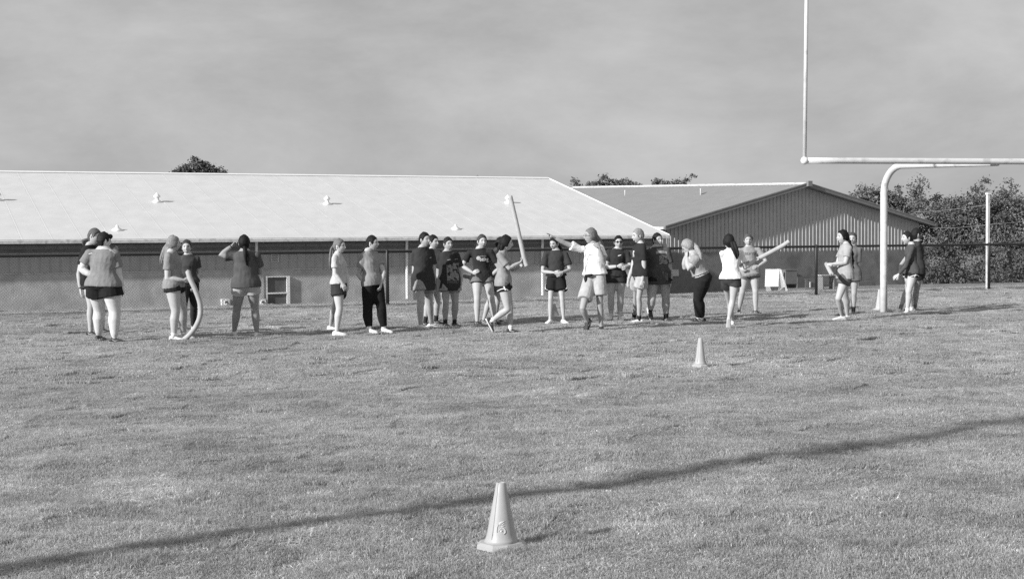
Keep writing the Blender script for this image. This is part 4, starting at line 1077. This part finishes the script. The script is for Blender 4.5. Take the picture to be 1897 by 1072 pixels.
# --- left cluster
person('girl in black tee leaning toward the broad girl in grey beside her', 168, 621, 428, 55, .95, H=1.68, hip=(172, 530), neck=(167, 466), head=(175, 447), hy=75, hp=12, hr=14,
       lf=(190, 617, 0, 80), rf=(168, 622, 0, 70), ra=dict(s=(156, 474, -.05), e=(146, 508, -.05), w=(149, 536, -.08)), la=dict(e=(196, 478, .3), w=(206, 466, .2), h=(214, 462, .2)),
       hair=.10, style='pony', tail=[(166, 442, 0), (160, 446, .02), (159, 456, .02)], tailr=[.03, .04, .02], tee=.022, bot=.03, hem=527, shoe=.03, sole=.05, blen=.35, skin=SK, extras=('wristband',), seed=1)
person('broad girl in grey tee and black shorts seen from behind, hand on hip', 197, 633, 432, 158, 1.55, hip=(192, 540), neck=(192, 464), cy=165, head=(193, 450), hy=128, hp=4,
       lf=(183, 631, 0, 165), rf=(212, 634, 0, 95), la=dict(s=(166, 478), e=(151, 499, .02), w=(170, 510, -.03), h=(180, 514, -.08)), ra=dict(s=(213, 478), e=(220, 512, .0), w=(226, 532, -.02), h=(230, 543)),
       hair=.04, style='short', bun=(204, 438, .02), tee=.21, bot=.018, hem=531, blen=0.44, bloose=0.035, legfat=0.95, shoe=.05, sole=.8, skin=.58, fat=0.02, prints=(('text', 178, 470, 17, .34, 'w w w', -1, .5), ('tick', 173, 469.5, 6, .7, '', -1, .5)), seed=2)
person('blonde girl with long wavy ponytail in grey tee holding a bent foam noodle upright', 326, 631, 438, 88, 1.22, hip=(323, 541), neck=(318, 472), head=(322, 455), hy=118, lf=(340, 627, 0, 95), rf=(322, 632, 0, 85),
       ra=dict(s=(312, 482, -.15), e=(310, 516, -.17), w=(341, 519, -.12), h=(350, 517, -.08), c=(.9, .9, 1.0, 1.0)), la=dict(s=(324, 480, .14), e=(333, 514, .10), w=(346, 507, .02), h=(352, 503, -.05), c=(.9, .9, 1.0, 1.0)),
       hair=.22, style='long', tail=[(313, 449, .02), (309, 460, .05), (304, 474, .05), (299, 490, .06)], tailr=[.032, .05, .045, .015], tee=.24, bot=.025, hem=534, blen=0.24, shoe=.75, sock=.7, sockh=.04, legfat=0.98, skin=.44, seed=3)
person('smiling dark-haired girl in dark tee and dark leggings behind the blonde with the bent noodle', 352, 620, 446, 12, .95, lf=(358, 618), rf=(340, 622), hy=8, head=(346, 463), neck=(348, 478), hair=.05, style='short',
       tee=.06, bottom='leggings', bot=.035, hem=524, shoe=.6, smile=1, la=dict(w=(361, 528, -.02)), skin=.45, seed=4)
person('girl in dark grey tee seen from behind raising a hand to her head, standing alone', 455, 626, 437, 192, 1.18, hip=(456, 540), neck=(453, 470), head=(452, 452), hy=196, lf=(434, 623, 0, 215), rf=(476, 624, 0, 165),
       la=dict(s=(431, 478), e=(409, 473, -.02), w=(430, 455, .02), h=(439, 446, .04), c=(.6, .7, .8, .9)), ra=dict(s=(476, 480), e=(481, 505, .16), w=(468, 500, .28)), hair=.025, style='short', tee=.085, bot=.42, hem=533, blen=.36,
       bloose=.02, shoe=.62, tail=[(453, 456, -.10), (456, 470, -.13), (458, 492, -.13)], tailr=[.03, .035, .01], legfat=.92, skin=.30, extras=('wristband', 'band_l'), loose=.03, seed=5)
person('fair girl with long ponytail in pale tee and dark shorts standing in profile', 622, 620, 444, 78, 1.05, hip=(629, 538), neck=(626, 470), head=(629, 456), hy=72, lf=(613, 612, 0, 60), rf=(624, 621, 0, 95),
       ra=dict(s=(620, 482, -.12), e=(621, 508, -.14), w=(634, 524, -.16), h=(639, 534, -.17), c=(.15, .2, .25, .3)), la=dict(e=(642, 508, .1), w=(644, 526, -.02)), hair=.16, style='pony',
       tail=[(620, 452, .02), (616, 462, .02), (613, 480, -.02), (612, 500, -.04)], tailr=[.028, .035, .03, .01], tee=.46, bot=.04, hem=526, blen=.45, shoe=.8, skin=.5, seed=6)
person('girl in grey tee and black joggers with a hand in her pocket', 693, 617, 438, 58, 1.15, hip=(690, 536), neck=(683, 470), head=(690, 454), hy=72, lf=(711, 617, 0, 65), rf=(684, 618, 0, 62), rk=(681, 575, -.05), lk=(707, 572, -.05),
       ra=dict(s=(673, 482, -.1), e=(664, 509, -.05), w=(680, 527, -.16), h=(688, 533, -.14)), la=dict(e=(711, 505, .02), w=(706, 526, -.05)), hair=.028, style='pony', tail=[(683, 452, .05), (677, 460, .06), (674, 466, .06)], tailr=[.03, .035, .012],
       tee=.27, bottom='joggers', bot=.016, hem=529, shoe=.78, sock=.75, sockh=.06, smile=1, skin=.45, loose=.02, seed=7)
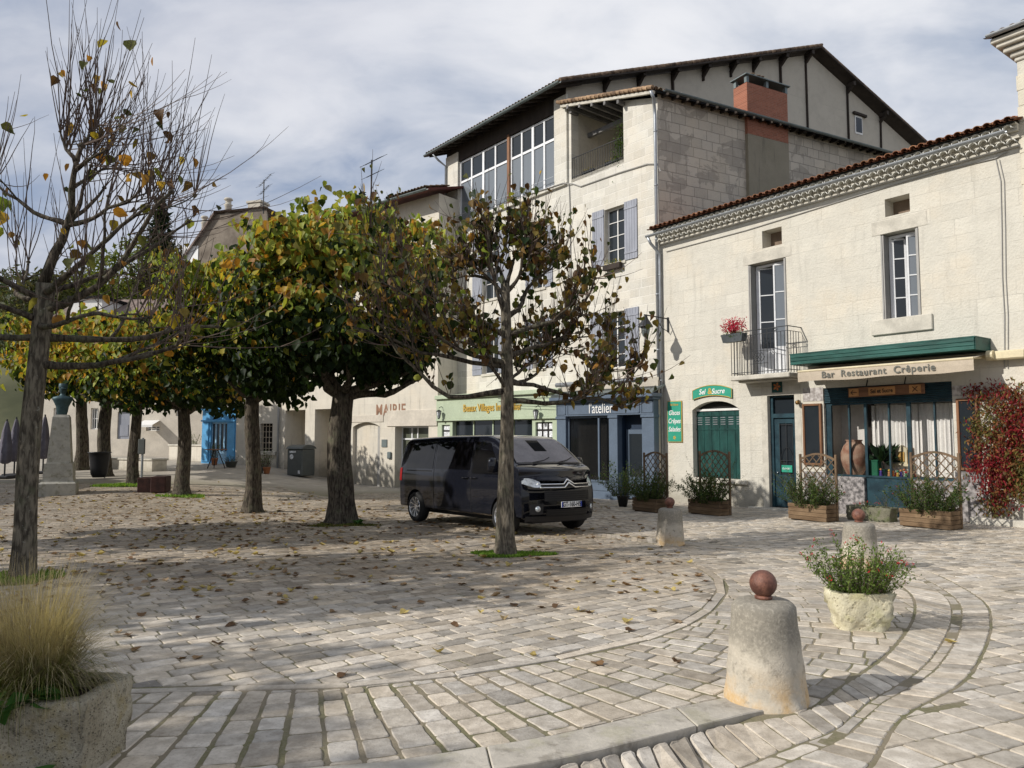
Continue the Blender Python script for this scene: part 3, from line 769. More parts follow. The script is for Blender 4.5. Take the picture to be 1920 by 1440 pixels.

======

_YOUR INSTRUCTIONS_
Drop the images and quote the entries word for word.

_SOLUTION TO THE PROBLEM_
Keep writing the Blender script for this image. This is part 4, starting at line 1077. This part finishes the script. The script is for Blender 4.5. Take the picture to be 1897 by 1072 pixels.
# --- left cluster
person('girl in black tee leaning toward the broad girl in grey beside her', 168, 621, 428, 55, .95, H=1.68, hip=(172, 530), neck=(167, 466), head=(175, 447), hy=75, hp=12, hr=14,
       lf=(190, 617, 0, 80), rf=(168, 622, 0, 70), ra=dict(s=(156, 474, -.05), e=(146, 508, -.05), w=(149, 536, -.08)), la=dict(e=(196, 478, .3), w=(206, 466, .2), h=(214, 462, .2)),
       hair=.10, style='pony', tail=[(166, 442, 0), (160, 446, .02), (159, 456, .02)], tailr=[.03, .04, .02], tee=.022, bot=.03, hem=527, shoe=.03, sole=.05, blen=.35, skin=SK, extras=('wristband',), seed=1)
person('broad girl in grey tee and black shorts seen from behind, hand on hip', 197, 633, 432, 158, 1.55, hip=(192, 540), neck=(192, 464), cy=165, head=(193, 450), hy=128, hp=4,
       lf=(183, 631, 0, 165), rf=(212, 634, 0, 95), la=dict(s=(166, 478), e=(151, 499, .02), w=(170, 510, -.03), h=(180, 514, -.08)), ra=dict(s=(213, 478), e=(220, 512, .0), w=(226, 532, -.02), h=(230, 543)),
       hair=.04, style='short', bun=(204, 438, .02), tee=.21, bot=.018, hem=531, blen=0.44, bloose=0.035, legfat=0.95, shoe=.05, sole=.8, skin=.58, fat=0.02, prints=(('text', 178, 470, 17, .34, 'w w w', -1, .5), ('tick', 173, 469.5, 6, .7, '', -1, .5)), seed=2)
person('blonde girl with long wavy ponytail in grey tee holding a bent foam noodle upright', 326, 631, 438, 88, 1.22, hip=(323, 541), neck=(318, 472), head=(322, 455), hy=118, lf=(340, 627, 0, 95), rf=(322, 632, 0, 85),
       ra=dict(s=(312, 482, -.15), e=(310, 516, -.17), w=(341, 519, -.12), h=(350, 517, -.08), c=(.9, .9, 1.0, 1.0)), la=dict(s=(324, 480, .14), e=(333, 514, .10), w=(346, 507, .02), h=(352, 503, -.05), c=(.9, .9, 1.0, 1.0)),
       hair=.22, style='long', tail=[(313, 449, .02), (309, 460, .05), (304, 474, .05), (299, 490, .06)], tailr=[.032, .05, .045, .015], tee=.24, bot=.025, hem=534, blen=0.24, shoe=.75, sock=.7, sockh=.04, legfat=0.98, skin=.44, seed=3)
person('smiling dark-haired girl in dark tee and dark leggings behind the blonde with the bent noodle', 352, 620, 446, 12, .95, lf=(358, 618), rf=(340, 622), hy=8, head=(346, 463), neck=(348, 478), hair=.05, style='short',
       tee=.06, bottom='leggings', bot=.035, hem=524, shoe=.6, smile=1, la=dict(w=(361, 528, -.02)), skin=.45, seed=4)
person('girl in dark grey tee seen from behind raising a hand to her head, standing alone', 455, 626, 437, 192, 1.18, hip=(456, 540), neck=(453, 470), head=(452, 452), hy=196, lf=(434, 623, 0, 215), rf=(476, 624, 0, 165),
       la=dict(s=(431, 478), e=(409, 473, -.02), w=(430, 455, .02), h=(439, 446, .04), c=(.6, .7, .8, .9)), ra=dict(s=(476, 480), e=(481, 505, .16), w=(468, 500, .28)), hair=.025, style='short', tee=.085, bot=.42, hem=533, blen=.36,
       bloose=.02, shoe=.62, tail=[(453, 456, -.10), (456, 470, -.13), (458, 492, -.13)], tailr=[.03, .035, .01], legfat=.92, skin=.30, extras=('wristband', 'band_l'), loose=.03, seed=5)
person('fair girl with long ponytail in pale tee and dark shorts standing in profile', 622, 620, 444, 78, 1.05, hip=(629, 538), neck=(626, 470), head=(629, 456), hy=72, lf=(613, 612, 0, 60), rf=(624, 621, 0, 95),
       ra=dict(s=(620, 482, -.12), e=(621, 508, -.14), w=(634, 524, -.16), h=(639, 534, -.17), c=(.15, .2, .25, .3)), la=dict(e=(642, 508, .1), w=(644, 526, -.02)), hair=.16, style='pony',
       tail=[(620, 452, .02), (616, 462, .02), (613, 480, -.02), (612, 500, -.04)], tailr=[.028, .035, .03, .01], tee=.46, bot=.04, hem=526, blen=.45, shoe=.8, skin=.5, seed=6)
person('girl in grey tee and black joggers with a hand in her pocket', 693, 617, 438, 58, 1.15, hip=(690, 536), neck=(683, 470), head=(690, 454), hy=72, lf=(711, 617, 0, 65), rf=(684, 618, 0, 62), rk=(681, 575, -.05), lk=(707, 572, -.05),
       ra=dict(s=(673, 482, -.1), e=(664, 509, -.05), w=(680, 527, -.16), h=(688, 533, -.14)), la=dict(e=(711, 505, .02), w=(706, 526, -.05)), hair=.028, style='pony', tail=[(683, 452, .05), (677, 460, .06), (674, 466, .06)], tailr=[.03, .035, .012],
       tee=.27, bottom='joggers', bot=.016, hem=529, shoe=.78, sock=.75, sockh=.06, smile=1, skin=.45, loose=.02, seed=7)
Continue the Blender Python script for this scene: part 3, from line 769. More parts follow. The script is for Blender 4.5. Take the picture to be 1920 by 1440 pixels.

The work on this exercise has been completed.